Several people responding to my Google article argued that I had simply overestimated Microsoft, which, they said, was now at best mature and possibly in decline.  I increasingly feel that they were correct.  By relying too heavily on its monopoly control of Windows and Office, Microsoft has painted itself into a corner.  Both Microsoft and its products are now large, aging, complex, and very expensive, rendering them vulnerable to attacks from below.  Open source software, with its low cost, transparency, and decentralized development model, threatens the very foundations of Microsoft’s power.

Large computer vendors, corporate users, and governments have become increasingly frustrated by Microsoft’s behavior, and they are actively funding subversion, most notably in the form of the Linux operating system and applications based upon it.  And, as I shall discuss at length in my forthcoming article, they’re winning. 

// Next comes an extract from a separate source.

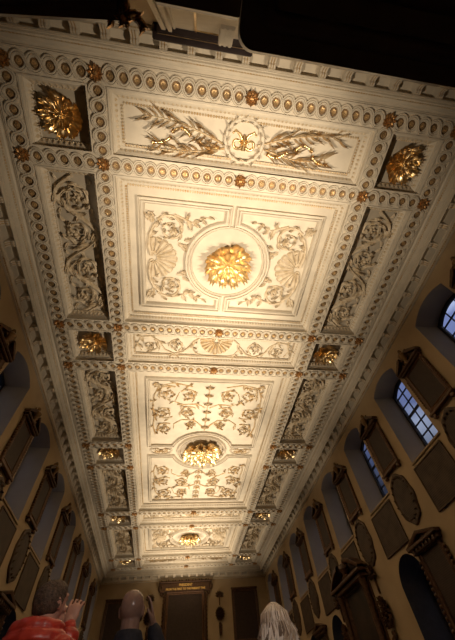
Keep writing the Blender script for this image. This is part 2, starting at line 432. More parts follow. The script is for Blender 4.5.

The result is that Microsoft now faces increasingly serious threats to the entire spectrum of its mature businesses while it simultaneously tries to enter growth areas such as the Web, mobile devices, and the game industry.  Thusfar, with the partial exceptions of the Xbox game system and the MSN portal, Microsoft’s progress have been singularly unimpressive.  When I have asked knowledgeable friends recently about this, most of them say the same thing:  Microsoft has lost its edge.  It’s over.

There seem to be three reasons for this. 

First, Microsoft has gotten addicted to the money derived from repeated forced upgrades.  As a result, it is now a high-priced incumbent with large, aging products -- an inherently poor position when faced with a less expensive, newer competitor such as Linux. 

Second, Microsoft has become a large, politicized, often complacent company.  Many of its senior employees are now so wealthy that they don’t have to work hard, take orders, or worry.  The CEO is a former Procter & Gamble brand manager, not a technologist, and the company is so large and complex that politics inevitably distorts information flows.